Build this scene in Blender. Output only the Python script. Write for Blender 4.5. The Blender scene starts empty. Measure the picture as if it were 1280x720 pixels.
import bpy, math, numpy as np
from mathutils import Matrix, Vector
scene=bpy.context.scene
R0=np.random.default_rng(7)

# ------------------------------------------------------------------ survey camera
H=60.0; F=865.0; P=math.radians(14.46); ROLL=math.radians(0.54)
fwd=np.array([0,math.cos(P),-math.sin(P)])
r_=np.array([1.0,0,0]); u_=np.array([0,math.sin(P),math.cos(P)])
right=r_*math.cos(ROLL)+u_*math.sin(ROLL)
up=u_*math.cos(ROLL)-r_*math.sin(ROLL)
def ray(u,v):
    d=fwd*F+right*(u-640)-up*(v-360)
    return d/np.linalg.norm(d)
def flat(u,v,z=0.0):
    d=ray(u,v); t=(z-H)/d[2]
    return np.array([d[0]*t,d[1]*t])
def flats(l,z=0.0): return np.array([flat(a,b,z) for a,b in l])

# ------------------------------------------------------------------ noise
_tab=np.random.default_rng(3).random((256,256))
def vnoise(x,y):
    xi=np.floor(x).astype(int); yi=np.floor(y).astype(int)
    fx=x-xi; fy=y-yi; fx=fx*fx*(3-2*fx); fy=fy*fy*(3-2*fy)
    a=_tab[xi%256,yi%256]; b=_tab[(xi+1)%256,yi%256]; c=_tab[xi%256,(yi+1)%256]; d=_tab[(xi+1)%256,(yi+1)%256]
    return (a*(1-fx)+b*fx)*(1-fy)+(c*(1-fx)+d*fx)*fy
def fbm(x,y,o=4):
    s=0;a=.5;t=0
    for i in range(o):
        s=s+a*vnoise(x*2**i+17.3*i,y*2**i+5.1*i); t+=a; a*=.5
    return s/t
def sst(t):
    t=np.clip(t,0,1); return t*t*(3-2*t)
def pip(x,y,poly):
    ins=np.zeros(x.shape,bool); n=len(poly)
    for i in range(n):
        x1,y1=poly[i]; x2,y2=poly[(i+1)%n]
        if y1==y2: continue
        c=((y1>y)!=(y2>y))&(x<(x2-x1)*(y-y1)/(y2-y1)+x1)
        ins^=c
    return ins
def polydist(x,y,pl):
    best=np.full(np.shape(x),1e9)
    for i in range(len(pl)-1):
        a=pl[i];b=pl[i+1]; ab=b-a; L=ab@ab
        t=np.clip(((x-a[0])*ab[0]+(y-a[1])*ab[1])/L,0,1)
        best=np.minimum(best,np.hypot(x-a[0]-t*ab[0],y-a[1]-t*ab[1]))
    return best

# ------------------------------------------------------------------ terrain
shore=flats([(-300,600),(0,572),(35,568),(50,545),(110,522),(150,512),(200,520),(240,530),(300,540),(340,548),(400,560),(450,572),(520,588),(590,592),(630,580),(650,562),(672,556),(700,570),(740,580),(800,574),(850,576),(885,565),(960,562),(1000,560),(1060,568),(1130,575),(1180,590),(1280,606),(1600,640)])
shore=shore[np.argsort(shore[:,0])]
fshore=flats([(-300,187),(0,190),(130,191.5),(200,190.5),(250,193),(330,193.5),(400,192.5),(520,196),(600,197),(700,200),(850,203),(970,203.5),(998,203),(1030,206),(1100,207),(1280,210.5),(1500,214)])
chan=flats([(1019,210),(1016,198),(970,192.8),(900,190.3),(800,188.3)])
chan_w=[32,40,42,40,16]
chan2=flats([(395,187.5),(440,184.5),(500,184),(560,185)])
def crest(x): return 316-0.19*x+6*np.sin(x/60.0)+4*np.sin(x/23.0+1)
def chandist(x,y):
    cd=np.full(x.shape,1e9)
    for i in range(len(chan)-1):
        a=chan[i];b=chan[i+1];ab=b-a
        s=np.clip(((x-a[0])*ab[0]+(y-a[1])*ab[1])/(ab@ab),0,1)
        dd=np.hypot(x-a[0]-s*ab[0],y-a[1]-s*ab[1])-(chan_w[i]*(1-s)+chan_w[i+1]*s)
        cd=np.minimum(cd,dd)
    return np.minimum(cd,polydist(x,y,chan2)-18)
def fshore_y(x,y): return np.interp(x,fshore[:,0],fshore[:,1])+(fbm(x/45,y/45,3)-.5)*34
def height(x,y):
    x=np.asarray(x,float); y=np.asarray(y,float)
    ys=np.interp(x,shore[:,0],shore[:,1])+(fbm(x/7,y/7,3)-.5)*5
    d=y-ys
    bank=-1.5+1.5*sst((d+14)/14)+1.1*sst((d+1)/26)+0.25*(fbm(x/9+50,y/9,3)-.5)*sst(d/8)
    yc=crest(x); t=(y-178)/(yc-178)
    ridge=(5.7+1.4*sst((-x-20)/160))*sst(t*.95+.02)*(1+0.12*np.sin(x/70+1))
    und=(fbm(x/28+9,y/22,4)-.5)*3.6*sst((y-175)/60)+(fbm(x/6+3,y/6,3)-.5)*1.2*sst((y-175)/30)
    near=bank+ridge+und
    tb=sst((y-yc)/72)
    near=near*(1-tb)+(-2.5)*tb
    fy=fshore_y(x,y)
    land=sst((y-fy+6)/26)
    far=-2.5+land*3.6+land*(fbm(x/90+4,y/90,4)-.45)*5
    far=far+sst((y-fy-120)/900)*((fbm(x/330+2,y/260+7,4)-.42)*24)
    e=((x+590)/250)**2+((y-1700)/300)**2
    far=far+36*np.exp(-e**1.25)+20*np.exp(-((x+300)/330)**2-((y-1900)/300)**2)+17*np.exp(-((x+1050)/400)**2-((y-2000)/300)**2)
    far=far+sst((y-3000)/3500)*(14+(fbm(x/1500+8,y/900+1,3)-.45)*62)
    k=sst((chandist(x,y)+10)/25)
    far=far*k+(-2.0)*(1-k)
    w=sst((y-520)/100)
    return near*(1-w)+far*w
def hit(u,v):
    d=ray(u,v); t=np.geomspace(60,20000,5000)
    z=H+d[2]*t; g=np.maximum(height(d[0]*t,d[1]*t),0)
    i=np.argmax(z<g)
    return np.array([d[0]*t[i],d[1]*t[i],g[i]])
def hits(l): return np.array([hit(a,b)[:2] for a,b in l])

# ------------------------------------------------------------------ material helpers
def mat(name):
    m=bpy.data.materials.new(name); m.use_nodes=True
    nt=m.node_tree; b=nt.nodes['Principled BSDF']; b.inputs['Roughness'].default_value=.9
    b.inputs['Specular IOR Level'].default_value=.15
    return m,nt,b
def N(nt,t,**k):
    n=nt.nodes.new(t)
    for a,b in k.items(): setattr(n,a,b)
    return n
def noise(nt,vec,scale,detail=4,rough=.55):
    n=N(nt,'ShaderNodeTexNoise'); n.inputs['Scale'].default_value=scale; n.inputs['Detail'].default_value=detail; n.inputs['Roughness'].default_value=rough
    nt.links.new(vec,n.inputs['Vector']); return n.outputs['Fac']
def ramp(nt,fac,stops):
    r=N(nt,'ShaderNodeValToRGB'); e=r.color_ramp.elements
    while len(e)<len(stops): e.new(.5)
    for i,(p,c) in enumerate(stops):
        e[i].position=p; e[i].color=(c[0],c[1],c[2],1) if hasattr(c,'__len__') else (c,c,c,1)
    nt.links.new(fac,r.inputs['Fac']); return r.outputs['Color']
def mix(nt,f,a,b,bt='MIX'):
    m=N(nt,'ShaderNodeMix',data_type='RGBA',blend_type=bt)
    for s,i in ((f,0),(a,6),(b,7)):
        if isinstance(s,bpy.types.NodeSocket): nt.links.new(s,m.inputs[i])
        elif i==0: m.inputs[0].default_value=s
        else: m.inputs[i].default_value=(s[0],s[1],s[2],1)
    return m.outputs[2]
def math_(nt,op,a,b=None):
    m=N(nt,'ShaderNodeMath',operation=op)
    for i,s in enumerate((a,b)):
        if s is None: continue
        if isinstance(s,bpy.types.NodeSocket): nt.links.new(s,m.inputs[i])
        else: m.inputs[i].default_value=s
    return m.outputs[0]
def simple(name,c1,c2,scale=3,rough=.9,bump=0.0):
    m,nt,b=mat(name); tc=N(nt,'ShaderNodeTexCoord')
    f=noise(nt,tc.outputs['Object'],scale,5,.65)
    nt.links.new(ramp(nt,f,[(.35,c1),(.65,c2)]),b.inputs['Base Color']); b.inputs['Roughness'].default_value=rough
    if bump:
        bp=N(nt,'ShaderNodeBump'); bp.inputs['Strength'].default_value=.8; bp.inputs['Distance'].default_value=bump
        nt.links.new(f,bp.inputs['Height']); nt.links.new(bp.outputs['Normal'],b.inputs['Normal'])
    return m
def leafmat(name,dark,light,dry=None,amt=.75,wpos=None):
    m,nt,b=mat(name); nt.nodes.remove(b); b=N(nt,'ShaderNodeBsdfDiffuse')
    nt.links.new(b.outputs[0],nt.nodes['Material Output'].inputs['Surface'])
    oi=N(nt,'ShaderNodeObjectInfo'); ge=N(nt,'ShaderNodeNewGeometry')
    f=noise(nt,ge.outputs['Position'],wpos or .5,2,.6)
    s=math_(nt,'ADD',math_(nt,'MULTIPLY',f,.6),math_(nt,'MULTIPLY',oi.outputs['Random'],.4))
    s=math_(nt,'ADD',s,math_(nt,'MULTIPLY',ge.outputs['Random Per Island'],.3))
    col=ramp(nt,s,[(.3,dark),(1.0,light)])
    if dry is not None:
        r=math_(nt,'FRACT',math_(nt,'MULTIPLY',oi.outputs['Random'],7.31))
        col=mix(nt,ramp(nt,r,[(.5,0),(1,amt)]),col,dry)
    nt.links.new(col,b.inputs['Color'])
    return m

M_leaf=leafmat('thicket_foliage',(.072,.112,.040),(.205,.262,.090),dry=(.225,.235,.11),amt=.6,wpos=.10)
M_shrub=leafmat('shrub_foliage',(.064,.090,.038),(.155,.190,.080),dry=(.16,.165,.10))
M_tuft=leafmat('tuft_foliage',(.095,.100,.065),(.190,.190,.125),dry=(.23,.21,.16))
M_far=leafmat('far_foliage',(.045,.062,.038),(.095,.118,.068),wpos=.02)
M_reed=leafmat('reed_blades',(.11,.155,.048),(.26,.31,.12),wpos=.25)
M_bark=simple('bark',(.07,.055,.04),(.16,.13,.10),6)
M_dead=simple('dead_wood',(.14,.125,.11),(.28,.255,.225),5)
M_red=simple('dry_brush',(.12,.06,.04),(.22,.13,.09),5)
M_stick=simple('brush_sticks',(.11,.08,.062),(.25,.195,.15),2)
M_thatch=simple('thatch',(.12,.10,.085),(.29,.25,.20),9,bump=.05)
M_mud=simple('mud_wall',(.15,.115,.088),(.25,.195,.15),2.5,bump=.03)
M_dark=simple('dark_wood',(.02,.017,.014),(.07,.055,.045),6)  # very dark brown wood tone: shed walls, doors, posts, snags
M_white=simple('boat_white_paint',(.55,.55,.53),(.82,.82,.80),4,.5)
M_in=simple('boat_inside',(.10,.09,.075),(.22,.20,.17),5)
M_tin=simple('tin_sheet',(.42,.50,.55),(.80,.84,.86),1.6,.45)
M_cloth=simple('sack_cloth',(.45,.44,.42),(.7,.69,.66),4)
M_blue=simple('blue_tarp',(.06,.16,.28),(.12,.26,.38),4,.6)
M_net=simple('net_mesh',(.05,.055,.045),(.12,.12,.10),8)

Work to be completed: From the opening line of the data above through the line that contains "def flats(l,z=0.0): return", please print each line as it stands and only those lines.

Exercise answer:
Build this scene in Blender. Output only the Python script. Write for Blender 4.5. The Blender scene starts empty. Measure the picture as if it were 1280x720 pixels.
import bpy, math, numpy as np
from mathutils import Matrix, Vector
scene=bpy.context.scene
R0=np.random.default_rng(7)

# ------------------------------------------------------------------ survey camera
H=60.0; F=865.0; P=math.radians(14.46); ROLL=math.radians(0.54)
fwd=np.array([0,math.cos(P),-math.sin(P)])
r_=np.array([1.0,0,0]); u_=np.array([0,math.sin(P),math.cos(P)])
right=r_*math.cos(ROLL)+u_*math.sin(ROLL)
up=u_*math.cos(ROLL)-r_*math.sin(ROLL)
def ray(u,v):
    d=fwd*F+right*(u-640)-up*(v-360)
    return d/np.linalg.norm(d)
def flat(u,v,z=0.0):
    d=ray(u,v); t=(z-H)/d[2]
    return np.array([d[0]*t,d[1]*t])
def flats(l,z=0.0): return np.array([flat(a,b,z) for a,b in l])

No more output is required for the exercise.